=== PROVIDED ENTRIES ===

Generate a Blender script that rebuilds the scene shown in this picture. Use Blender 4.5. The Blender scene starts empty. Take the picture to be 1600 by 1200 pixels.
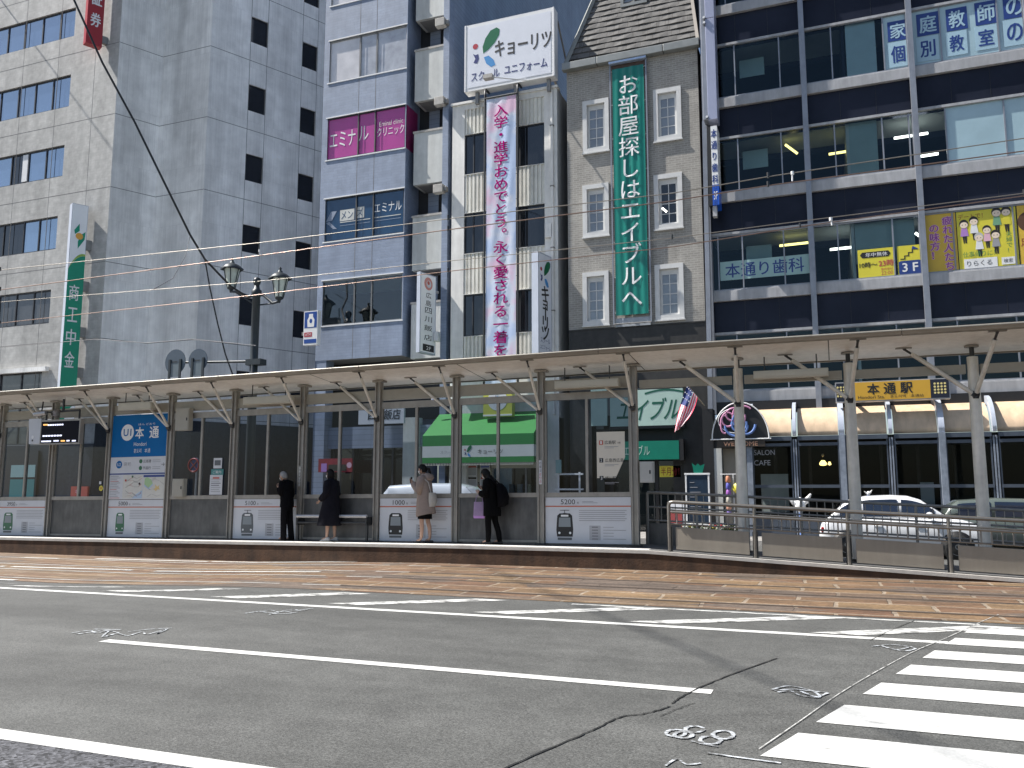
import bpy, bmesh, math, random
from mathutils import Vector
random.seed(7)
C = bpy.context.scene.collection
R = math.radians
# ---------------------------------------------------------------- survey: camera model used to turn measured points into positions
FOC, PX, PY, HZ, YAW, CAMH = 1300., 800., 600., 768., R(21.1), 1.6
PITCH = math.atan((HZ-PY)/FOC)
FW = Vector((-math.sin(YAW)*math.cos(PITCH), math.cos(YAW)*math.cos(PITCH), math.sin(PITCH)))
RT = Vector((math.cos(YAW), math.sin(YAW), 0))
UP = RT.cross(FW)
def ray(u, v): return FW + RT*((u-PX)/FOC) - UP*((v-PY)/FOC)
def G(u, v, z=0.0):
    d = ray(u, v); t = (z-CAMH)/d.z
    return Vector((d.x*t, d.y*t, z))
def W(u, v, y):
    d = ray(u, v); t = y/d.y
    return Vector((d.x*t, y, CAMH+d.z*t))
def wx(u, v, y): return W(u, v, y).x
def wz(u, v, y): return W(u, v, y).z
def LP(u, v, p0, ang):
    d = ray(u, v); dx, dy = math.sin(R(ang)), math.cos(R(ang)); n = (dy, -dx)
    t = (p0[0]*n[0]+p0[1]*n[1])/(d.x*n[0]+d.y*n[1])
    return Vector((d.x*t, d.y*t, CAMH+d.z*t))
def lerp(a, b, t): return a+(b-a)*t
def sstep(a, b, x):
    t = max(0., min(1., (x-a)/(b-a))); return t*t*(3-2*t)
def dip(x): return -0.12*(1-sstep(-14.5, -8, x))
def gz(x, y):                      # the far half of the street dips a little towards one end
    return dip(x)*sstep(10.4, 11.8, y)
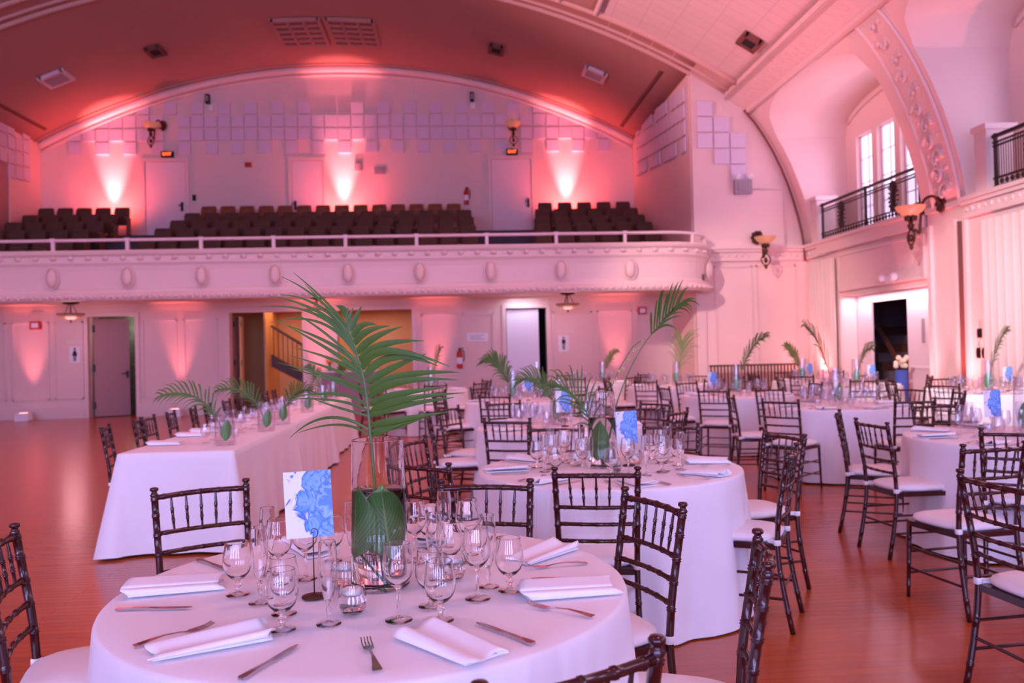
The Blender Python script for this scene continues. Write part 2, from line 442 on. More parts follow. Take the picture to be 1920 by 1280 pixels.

===

Filter the records, keeping only lines that contain "picture", and show those lines.

OUTPUT FOR THIS EXERCISE =
Generate a Blender script that rebuilds the scene shown in this picture. Use Blender 4.5. The Blender scene starts empty. Take the picture to be 1600 by 1200 pixels.
The Blender Python script for this scene continues. Write part 2, from line 442 on. More parts follow. Take the picture to be 1920 by 1280 pixels.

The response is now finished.